Tuesday night we checked into the Rosebank Hotel in preparation for the Mission Presidents’ Seminar that would start the next morning.  We joined the Mission Presidents and their wives from the Cape Town and Durban missions for dinner.  We knew the Egans because they came out with us.  We had not met the Brocks before and enjoyed getting acquainted.


The next two days were a spiritual feast.  Elder Scott of the Twelve and Elders Bateman, Golden and Parmley of the Seventy gave us wonderful and inspired instruction.  We enjoyed a short private interview with Elder Scott.  We thoroughly enjoyed spending time with the other Mission Presidents and wives from the nine missions in southern Africa.  After talking to those assigned to DR Conga, Uganda, Zimbabwe and Mozambique we are very thankful to be assigned to the South Africa Johannesburg Mission. 

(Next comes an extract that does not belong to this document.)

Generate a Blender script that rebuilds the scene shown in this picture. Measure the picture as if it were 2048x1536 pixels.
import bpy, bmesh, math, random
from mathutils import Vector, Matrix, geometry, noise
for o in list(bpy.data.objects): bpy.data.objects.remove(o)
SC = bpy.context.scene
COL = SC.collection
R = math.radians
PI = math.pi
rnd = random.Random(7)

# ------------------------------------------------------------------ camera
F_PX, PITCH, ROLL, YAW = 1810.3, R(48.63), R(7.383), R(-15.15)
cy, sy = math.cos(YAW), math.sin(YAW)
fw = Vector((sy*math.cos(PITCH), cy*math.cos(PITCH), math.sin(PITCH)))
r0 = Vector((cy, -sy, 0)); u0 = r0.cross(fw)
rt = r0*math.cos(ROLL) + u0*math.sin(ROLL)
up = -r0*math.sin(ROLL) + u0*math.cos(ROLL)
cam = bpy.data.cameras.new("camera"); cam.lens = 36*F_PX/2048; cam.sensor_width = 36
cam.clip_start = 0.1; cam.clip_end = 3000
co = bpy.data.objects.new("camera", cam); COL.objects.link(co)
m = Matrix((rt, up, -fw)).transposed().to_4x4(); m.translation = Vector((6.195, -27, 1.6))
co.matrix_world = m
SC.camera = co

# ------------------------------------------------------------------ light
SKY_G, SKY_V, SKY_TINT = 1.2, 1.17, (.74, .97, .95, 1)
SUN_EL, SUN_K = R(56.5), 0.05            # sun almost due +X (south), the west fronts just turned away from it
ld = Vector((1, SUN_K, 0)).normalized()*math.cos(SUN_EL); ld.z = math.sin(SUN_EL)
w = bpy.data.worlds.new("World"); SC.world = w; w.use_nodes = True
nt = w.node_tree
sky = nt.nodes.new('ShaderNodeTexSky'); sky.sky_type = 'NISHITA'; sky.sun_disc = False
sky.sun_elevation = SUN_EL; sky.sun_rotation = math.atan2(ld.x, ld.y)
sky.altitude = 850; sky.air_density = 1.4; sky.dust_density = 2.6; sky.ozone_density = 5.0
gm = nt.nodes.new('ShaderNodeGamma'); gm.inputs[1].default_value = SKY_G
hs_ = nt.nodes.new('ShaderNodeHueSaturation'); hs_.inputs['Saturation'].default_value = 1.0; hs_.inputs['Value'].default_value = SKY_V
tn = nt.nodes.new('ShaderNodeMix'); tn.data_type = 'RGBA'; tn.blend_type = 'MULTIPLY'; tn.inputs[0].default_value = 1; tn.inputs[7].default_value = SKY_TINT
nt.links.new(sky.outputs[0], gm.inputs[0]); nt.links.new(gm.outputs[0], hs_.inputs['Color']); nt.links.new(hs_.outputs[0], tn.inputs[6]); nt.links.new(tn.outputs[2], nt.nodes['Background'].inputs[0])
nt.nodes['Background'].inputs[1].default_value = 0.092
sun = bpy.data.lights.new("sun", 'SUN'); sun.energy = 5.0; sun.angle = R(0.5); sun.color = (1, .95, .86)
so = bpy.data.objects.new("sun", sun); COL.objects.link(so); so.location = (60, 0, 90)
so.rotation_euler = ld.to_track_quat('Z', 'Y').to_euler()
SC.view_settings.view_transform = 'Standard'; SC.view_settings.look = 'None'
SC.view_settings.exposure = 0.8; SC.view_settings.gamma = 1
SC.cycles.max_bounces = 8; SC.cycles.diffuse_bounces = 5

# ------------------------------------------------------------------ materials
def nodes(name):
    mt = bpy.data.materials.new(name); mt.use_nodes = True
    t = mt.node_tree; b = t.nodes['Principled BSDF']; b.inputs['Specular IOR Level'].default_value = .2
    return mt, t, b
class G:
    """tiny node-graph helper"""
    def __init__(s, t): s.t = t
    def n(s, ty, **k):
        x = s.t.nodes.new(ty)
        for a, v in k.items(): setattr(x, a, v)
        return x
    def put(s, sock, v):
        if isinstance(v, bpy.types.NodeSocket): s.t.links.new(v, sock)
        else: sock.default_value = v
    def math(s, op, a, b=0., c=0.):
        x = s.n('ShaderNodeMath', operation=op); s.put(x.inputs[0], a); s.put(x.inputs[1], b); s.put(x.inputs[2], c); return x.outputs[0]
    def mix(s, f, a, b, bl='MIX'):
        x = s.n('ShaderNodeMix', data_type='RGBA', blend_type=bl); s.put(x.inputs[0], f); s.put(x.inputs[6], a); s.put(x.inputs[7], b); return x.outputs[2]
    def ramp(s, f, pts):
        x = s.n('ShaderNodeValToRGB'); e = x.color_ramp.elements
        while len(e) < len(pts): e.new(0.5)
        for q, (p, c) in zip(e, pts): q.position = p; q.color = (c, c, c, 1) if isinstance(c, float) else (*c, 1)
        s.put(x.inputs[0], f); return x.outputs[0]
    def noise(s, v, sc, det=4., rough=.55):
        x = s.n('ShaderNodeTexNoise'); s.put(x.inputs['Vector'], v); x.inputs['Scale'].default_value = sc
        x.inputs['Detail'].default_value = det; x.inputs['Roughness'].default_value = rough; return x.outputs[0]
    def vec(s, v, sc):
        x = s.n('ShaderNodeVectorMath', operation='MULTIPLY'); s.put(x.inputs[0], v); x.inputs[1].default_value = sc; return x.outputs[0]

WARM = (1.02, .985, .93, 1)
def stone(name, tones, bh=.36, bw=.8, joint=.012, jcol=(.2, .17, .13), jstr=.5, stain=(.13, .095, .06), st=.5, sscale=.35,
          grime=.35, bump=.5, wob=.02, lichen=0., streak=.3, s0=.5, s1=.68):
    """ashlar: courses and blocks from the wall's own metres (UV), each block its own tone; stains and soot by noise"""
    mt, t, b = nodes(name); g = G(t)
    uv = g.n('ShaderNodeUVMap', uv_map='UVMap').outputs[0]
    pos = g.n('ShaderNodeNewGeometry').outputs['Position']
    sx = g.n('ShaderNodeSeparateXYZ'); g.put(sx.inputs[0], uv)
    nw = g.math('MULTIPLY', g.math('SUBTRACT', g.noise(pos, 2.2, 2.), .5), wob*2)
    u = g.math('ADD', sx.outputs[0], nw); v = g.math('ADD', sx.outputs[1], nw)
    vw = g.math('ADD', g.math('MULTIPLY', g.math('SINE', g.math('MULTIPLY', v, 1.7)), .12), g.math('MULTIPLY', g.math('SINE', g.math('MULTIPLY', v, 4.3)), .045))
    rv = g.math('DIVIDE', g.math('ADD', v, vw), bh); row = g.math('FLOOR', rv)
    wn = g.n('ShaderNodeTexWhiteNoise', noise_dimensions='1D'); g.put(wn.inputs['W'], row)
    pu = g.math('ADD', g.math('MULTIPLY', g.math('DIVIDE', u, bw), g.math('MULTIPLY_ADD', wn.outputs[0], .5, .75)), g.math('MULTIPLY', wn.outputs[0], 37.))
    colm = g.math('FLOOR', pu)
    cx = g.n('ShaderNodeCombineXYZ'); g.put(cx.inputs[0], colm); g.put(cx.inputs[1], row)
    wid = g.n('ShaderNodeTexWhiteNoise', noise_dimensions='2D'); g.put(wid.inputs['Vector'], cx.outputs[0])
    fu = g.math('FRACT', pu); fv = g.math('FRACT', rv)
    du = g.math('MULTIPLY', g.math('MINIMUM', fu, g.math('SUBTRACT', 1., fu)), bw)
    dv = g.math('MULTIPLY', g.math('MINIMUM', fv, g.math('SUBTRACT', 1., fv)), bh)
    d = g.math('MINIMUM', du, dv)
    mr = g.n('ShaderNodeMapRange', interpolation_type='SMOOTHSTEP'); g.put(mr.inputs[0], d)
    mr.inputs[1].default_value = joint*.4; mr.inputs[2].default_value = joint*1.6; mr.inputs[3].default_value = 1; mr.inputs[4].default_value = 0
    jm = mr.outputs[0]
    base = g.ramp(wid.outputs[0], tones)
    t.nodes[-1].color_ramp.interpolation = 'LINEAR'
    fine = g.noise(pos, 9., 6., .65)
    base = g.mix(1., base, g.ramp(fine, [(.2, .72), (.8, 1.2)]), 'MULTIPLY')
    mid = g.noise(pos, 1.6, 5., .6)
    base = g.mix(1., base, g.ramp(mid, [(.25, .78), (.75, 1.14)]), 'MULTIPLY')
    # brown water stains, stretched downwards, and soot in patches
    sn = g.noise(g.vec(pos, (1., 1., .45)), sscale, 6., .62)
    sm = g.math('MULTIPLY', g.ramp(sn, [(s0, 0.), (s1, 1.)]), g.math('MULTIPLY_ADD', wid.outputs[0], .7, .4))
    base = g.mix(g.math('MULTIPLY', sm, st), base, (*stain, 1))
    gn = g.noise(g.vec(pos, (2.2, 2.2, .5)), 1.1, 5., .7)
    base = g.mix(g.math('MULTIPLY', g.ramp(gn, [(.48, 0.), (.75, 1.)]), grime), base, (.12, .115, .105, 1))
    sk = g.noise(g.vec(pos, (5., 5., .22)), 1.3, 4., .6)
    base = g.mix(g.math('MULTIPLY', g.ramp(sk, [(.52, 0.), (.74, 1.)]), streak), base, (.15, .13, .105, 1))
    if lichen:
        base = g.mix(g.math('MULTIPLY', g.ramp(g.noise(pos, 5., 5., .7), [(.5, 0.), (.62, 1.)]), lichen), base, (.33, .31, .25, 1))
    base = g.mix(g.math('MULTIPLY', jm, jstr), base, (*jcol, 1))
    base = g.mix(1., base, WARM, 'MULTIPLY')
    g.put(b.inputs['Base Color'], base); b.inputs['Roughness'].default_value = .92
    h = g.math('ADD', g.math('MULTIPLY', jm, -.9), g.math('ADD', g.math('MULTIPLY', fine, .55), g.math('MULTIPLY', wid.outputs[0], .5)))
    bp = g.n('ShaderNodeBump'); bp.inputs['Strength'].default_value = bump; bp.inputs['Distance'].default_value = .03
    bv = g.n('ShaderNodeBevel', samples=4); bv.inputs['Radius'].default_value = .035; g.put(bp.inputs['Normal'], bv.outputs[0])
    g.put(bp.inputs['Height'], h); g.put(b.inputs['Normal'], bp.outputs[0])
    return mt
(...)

On Friday we returned to the Mission Home refreshed and uplifted from the Mission Presidents’ Seminar.  That evening we took both the Keslers and Devenports to the airport as they began their journey home.  The Devenports had served in Bloemfontein, taking care of the missionaries in this distant part of the Mission and providing great service to the Bloemfontein, Thaba Nchu, Bloemonda and Rockland Branches.


We have grown to love and admire these wonderful couples who make such a great sacrifice to serve the Lord.  Although their families will be happy to welcome them home, we were sad to see them go.


Saturday evening we attended a special musical program entitled A Miracle Called Christmas sponsored by the Church.  The program was supposed to be held outside at the Bedfordview building, but about an hour before it started, a big thunderstorm hit.  So, they moved it inside.  Things were a little wild because it had to be moved inside so quickly. There were many nonmembers in attendance and approximately 2,000 people in total.  Our missionaries worked all day helping put up a spectacular backdrop of Bethlehem and getting everything else ready to go.  Then when it started to rain, they stayed outside in the storm and took everything down.  One zone was there until 1 am helping clean up the building (with our permission).  The Area is hoping to get funding to hold the program inside next year.  The weather is too unpredictable this time of year in Johannesburg . In the weeks proceeding the event our missionaries had sung in various malls to advertise the event.


Sunday we attended the Roodepoort Ward.  This is a mostly white ward.  Many of the members come from multi-generational families.  Except for the accents, you might think it was a North Carolina ward.


November 21 – November 27

Thanksgiving, of course, is not a holiday here, but many missionaries had a Thanksgiving dinner at one of the Senior Couples’ flats or at a member’s home who had lived in the U.S.  But for others it was just a normal day.


We had the office couples and the Assistants to the mission home for a Thanksgiving dinner.  Since our Assistants are both from England, it was their first Thanksgiving dinner.  It was a nice evening, even if we couldn’t quite get all the normal things.  We had turkeys from Brazil; Jane made cranberry relish and her dressing.  We also had pumpkin pie because a family picking up their missionary son had brought us some canned pumpkin.


The day before Thanksgiving we went to the airport to pick up a new Sister (shown here between her companions).  She had been delayed because of her visa.  She had served two months in the Los Angeles Mission waiting for her visa.  We were very happy to finally get her.  I think she will be a very good missionary.


On Saturday we had a Zone Leaders’ Conference for most of the day.  We have some very strong leaders.  I have been giving them more responsibilities and they have really stepped up to the new responsibilities.


Saturday evening Lorin and Courtney DeMourdant, his parents and his brother and wife came to the mission home.  They had spent about two weeks in Africa. Lorin’s father was the Mission President in this mission a few years ago.  They took us out to their favorite Johannesburg restaurant.  It was very good.  We enjoyed the evening.  It was nice to see friends from Charlotte and to talk to a past Mission President.


Sunday, we went to the Johannesburg Stake Conference.  Both Jane and I spoke.